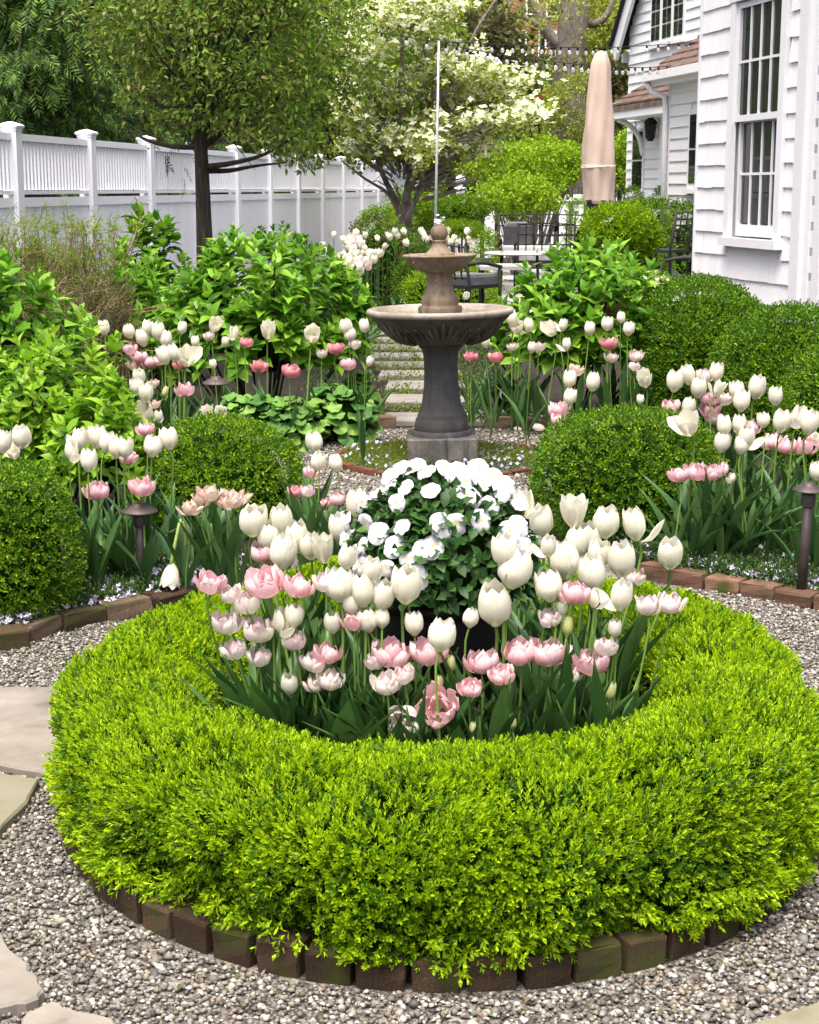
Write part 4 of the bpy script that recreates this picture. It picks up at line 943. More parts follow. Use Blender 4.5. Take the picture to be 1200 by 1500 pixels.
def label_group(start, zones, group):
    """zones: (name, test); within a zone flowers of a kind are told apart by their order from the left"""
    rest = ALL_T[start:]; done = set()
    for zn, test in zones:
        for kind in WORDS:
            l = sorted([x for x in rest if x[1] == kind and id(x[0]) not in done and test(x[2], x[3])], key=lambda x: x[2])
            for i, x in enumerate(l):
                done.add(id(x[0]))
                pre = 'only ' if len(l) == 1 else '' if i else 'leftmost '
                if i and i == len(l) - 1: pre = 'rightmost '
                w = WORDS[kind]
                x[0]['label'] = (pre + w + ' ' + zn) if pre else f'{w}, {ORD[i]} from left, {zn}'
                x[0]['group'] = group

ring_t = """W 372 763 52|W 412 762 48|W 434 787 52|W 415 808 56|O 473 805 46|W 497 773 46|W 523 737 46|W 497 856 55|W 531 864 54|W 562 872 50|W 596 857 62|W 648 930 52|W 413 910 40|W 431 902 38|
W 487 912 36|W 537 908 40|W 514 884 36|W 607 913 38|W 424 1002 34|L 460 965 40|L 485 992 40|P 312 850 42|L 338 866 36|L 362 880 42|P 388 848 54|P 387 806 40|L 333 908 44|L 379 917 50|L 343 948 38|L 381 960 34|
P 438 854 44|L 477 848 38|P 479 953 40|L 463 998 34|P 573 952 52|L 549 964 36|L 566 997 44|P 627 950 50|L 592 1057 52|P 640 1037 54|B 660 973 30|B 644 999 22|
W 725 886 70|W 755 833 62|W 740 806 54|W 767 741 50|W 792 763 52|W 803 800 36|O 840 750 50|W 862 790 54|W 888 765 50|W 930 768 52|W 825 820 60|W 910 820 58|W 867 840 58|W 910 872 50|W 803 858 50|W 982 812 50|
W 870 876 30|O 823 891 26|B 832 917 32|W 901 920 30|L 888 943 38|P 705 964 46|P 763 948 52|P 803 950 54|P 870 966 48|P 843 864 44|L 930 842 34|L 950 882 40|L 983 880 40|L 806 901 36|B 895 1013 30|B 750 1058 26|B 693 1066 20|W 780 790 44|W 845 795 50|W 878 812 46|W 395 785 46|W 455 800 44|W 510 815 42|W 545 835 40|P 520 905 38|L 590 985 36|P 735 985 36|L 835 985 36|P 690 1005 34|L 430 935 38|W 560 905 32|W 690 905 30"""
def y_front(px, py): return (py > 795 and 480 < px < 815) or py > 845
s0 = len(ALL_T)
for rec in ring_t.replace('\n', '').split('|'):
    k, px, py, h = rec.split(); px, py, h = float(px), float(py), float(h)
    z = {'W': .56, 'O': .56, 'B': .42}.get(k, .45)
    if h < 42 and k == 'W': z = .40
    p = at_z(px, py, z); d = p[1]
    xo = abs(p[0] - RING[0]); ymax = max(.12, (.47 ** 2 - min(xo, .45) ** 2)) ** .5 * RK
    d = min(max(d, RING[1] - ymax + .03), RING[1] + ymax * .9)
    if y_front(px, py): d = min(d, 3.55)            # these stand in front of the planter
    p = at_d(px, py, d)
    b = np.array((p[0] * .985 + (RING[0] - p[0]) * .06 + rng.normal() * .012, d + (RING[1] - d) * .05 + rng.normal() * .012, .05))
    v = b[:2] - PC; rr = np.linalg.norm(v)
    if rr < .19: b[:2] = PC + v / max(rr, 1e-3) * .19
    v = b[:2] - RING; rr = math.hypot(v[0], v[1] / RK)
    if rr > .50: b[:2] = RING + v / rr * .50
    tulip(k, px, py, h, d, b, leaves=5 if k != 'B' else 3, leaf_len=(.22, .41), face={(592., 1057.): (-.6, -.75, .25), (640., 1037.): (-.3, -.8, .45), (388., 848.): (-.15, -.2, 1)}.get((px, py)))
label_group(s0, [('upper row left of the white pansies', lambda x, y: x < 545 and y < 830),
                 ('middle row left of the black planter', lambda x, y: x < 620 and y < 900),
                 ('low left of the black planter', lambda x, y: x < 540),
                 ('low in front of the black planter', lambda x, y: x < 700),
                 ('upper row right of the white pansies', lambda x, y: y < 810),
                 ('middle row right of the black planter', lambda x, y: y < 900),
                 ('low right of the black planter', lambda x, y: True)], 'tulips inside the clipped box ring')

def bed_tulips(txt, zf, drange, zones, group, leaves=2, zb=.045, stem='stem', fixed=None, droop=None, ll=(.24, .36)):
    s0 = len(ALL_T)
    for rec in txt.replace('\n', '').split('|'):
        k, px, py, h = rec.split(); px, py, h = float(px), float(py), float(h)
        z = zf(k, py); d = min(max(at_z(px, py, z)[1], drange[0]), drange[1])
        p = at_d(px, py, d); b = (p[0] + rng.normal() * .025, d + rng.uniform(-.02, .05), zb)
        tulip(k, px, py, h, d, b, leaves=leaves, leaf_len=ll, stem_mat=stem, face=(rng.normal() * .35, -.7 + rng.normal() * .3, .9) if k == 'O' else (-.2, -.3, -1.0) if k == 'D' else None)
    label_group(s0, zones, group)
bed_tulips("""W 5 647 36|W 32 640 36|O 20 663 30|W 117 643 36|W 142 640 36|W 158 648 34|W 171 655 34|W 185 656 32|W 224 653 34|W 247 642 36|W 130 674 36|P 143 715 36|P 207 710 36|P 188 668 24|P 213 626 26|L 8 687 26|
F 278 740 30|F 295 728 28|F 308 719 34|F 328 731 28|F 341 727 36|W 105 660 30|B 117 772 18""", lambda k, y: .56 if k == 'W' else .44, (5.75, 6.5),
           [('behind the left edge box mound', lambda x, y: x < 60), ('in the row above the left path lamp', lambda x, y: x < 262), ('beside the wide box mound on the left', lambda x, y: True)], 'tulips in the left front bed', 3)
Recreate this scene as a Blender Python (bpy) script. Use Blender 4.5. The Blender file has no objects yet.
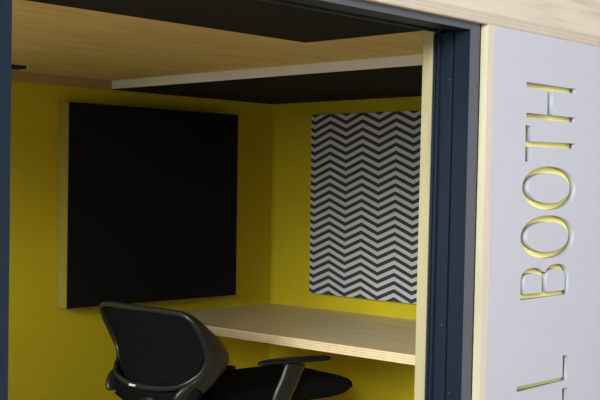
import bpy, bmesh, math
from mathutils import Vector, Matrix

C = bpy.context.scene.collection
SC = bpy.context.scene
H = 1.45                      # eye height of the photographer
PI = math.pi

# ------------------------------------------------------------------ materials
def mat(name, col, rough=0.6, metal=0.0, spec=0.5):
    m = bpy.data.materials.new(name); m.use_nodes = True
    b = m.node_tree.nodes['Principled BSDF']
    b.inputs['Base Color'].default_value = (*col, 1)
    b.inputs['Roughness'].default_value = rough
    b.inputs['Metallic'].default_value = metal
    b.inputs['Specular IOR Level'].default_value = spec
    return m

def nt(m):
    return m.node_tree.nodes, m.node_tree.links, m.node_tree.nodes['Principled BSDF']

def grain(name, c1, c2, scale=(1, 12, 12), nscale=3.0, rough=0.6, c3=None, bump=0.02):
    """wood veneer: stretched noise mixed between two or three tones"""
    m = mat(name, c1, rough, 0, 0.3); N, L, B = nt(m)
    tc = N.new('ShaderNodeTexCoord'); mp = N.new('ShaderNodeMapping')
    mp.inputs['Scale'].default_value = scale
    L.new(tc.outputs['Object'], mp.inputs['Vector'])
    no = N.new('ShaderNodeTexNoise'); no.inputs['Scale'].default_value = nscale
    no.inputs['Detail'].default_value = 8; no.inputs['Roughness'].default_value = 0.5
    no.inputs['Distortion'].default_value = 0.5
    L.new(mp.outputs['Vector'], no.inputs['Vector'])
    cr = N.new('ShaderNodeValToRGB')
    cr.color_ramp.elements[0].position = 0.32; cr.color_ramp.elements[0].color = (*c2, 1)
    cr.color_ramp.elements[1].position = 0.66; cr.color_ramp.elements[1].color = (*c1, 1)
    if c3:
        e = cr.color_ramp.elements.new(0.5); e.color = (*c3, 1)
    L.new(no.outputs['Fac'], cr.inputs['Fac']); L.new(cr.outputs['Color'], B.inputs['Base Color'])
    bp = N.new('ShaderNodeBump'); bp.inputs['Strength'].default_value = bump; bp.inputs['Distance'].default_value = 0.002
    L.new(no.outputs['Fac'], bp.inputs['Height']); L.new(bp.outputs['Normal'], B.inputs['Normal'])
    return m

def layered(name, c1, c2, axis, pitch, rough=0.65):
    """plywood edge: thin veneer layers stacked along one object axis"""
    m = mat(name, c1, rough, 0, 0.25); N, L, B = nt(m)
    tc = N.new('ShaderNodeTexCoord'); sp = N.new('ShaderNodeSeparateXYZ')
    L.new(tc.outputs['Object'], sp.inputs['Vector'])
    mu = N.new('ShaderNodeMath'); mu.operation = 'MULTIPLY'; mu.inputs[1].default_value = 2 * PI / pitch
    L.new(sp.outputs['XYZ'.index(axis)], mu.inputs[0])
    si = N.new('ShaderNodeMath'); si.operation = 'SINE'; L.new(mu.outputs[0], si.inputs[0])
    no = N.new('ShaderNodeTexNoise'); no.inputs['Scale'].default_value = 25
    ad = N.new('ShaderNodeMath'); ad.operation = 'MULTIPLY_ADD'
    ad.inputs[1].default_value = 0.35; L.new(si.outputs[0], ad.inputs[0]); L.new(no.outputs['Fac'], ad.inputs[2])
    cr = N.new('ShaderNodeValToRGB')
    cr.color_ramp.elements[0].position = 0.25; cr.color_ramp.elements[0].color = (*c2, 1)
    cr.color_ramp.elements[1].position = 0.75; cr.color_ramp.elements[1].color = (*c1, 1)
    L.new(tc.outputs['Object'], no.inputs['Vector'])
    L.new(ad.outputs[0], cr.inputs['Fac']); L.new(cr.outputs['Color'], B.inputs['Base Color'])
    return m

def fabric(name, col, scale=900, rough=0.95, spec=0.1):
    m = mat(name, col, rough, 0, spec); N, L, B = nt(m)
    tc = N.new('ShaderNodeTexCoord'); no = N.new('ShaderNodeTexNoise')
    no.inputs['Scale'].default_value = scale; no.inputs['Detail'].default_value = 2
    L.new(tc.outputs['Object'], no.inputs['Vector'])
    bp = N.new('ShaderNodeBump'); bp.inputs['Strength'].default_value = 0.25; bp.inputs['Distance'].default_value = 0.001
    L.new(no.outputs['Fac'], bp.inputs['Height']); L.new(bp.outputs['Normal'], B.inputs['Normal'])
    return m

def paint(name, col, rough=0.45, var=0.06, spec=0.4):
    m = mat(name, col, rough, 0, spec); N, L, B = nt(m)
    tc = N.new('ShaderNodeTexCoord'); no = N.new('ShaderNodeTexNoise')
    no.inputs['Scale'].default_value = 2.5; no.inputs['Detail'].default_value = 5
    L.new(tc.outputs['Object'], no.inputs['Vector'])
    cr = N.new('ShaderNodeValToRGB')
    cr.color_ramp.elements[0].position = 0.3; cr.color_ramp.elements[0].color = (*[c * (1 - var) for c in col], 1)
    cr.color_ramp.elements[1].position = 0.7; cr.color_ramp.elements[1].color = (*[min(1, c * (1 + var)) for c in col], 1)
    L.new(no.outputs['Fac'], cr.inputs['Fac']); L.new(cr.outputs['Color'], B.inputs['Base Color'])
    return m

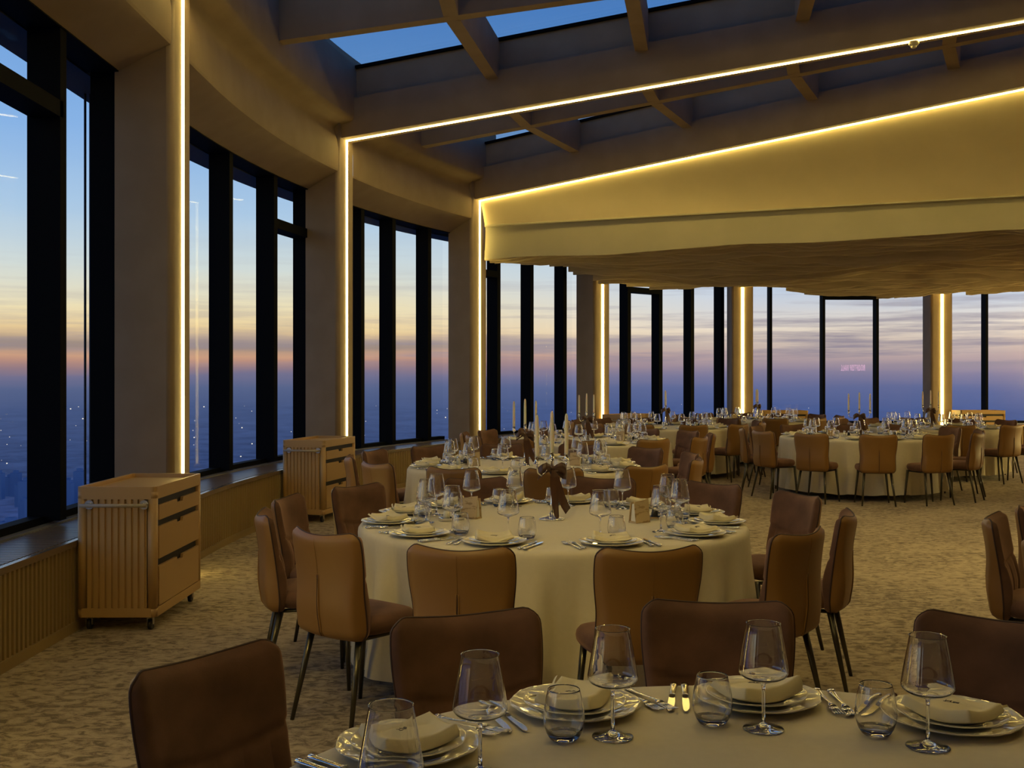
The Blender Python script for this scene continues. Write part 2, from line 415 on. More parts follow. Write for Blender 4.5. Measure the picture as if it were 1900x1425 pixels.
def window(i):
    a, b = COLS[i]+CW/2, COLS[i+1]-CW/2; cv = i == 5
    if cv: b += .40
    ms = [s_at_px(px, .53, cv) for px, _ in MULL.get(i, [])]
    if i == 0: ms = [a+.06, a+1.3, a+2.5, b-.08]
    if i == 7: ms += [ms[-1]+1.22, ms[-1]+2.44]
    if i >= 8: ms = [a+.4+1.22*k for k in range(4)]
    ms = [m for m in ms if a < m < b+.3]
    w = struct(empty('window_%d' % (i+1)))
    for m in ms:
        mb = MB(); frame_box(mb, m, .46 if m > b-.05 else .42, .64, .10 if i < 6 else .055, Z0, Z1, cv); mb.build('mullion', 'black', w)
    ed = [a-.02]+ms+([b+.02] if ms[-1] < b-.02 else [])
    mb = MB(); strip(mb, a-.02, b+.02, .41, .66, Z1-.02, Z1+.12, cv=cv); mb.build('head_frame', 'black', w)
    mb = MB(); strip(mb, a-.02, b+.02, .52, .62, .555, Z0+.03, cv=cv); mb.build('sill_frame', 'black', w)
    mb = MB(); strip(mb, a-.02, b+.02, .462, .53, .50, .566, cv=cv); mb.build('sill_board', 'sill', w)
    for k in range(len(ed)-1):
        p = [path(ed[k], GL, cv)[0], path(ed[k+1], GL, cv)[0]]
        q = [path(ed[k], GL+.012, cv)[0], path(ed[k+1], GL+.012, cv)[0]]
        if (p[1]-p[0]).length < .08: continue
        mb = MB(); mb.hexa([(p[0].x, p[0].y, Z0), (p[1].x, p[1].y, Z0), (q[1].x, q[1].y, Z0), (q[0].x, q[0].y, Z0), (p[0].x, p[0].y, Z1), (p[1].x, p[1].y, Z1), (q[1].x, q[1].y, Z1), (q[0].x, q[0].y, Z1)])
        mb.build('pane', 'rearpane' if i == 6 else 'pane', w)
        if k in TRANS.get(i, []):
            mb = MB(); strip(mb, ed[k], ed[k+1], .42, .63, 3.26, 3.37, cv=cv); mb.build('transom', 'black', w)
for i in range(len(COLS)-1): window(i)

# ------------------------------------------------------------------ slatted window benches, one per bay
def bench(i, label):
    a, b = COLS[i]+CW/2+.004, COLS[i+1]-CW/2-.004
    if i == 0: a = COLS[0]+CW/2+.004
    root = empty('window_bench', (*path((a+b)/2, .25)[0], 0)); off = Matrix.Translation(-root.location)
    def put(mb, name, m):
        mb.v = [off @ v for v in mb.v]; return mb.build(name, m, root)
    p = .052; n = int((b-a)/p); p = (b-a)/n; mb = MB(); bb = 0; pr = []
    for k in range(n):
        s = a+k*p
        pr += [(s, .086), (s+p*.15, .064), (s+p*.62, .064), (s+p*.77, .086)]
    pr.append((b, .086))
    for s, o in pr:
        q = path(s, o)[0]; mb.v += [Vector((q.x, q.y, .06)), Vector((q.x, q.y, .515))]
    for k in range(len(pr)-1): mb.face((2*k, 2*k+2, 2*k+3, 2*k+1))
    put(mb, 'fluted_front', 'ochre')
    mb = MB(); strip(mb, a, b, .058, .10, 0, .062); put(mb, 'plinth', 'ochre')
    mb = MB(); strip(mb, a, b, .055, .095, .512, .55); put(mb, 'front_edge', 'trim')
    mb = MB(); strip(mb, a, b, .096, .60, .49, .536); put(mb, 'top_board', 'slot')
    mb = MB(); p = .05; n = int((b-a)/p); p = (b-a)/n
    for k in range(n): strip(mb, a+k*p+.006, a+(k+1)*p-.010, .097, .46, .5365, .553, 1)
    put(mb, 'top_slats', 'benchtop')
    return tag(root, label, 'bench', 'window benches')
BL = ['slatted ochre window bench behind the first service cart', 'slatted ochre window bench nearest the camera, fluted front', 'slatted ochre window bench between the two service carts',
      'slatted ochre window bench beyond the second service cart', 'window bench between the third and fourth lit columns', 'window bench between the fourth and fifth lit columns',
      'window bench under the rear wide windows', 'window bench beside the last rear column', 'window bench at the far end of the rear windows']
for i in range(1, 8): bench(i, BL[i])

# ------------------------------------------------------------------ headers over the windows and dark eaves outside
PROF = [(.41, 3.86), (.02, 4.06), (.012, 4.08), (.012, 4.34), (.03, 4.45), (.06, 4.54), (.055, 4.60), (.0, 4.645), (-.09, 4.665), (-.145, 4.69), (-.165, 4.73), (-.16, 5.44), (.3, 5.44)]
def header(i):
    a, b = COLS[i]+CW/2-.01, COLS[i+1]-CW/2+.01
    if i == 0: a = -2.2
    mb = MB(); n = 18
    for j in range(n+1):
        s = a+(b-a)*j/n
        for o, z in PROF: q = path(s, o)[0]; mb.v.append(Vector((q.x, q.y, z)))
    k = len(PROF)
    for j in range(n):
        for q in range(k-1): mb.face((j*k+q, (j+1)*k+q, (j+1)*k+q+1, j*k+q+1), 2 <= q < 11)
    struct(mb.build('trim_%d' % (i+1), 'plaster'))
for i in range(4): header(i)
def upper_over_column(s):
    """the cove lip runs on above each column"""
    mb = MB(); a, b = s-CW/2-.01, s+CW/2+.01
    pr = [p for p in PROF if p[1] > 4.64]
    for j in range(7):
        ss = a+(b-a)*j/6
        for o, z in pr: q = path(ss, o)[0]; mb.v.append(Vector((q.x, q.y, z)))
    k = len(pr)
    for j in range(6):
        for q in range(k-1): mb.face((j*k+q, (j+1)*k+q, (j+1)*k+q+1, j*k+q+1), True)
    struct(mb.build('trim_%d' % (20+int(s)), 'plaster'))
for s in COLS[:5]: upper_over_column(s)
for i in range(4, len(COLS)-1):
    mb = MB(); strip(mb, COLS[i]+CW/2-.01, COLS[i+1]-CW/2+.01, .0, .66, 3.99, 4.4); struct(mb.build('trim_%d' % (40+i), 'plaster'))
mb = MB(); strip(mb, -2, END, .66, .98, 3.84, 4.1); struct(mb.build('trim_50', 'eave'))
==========
### Work instructions
Pictures stay out. Print the data exactly, from its first line through the line containing "x[0]['group'] = group".

### Written response
Write part 4 of the bpy script that recreates this picture. It picks up at line 943. More parts follow. Use Blender 4.5. Take the picture to be 1200 by 1500 pixels.
def label_group(start, zones, group):
    """zones: (name, test); within a zone flowers of a kind are told apart by their order from the left"""
    rest = ALL_T[start:]; done = set()
    for zn, test in zones:
        for kind in WORDS:
            l = sorted([x for x in rest if x[1] == kind and id(x[0]) not in done and test(x[2], x[3])], key=lambda x: x[2])
            for i, x in enumerate(l):
                done.add(id(x[0]))
                pre = 'only ' if len(l) == 1 else '' if i else 'leftmost '
                if i and i == len(l) - 1: pre = 'rightmost '
                w = WORDS[kind]
                x[0]['label'] = (pre + w + ' ' + zn) if pre else f'{w}, {ORD[i]} from left, {zn}'
                x[0]['group'] = group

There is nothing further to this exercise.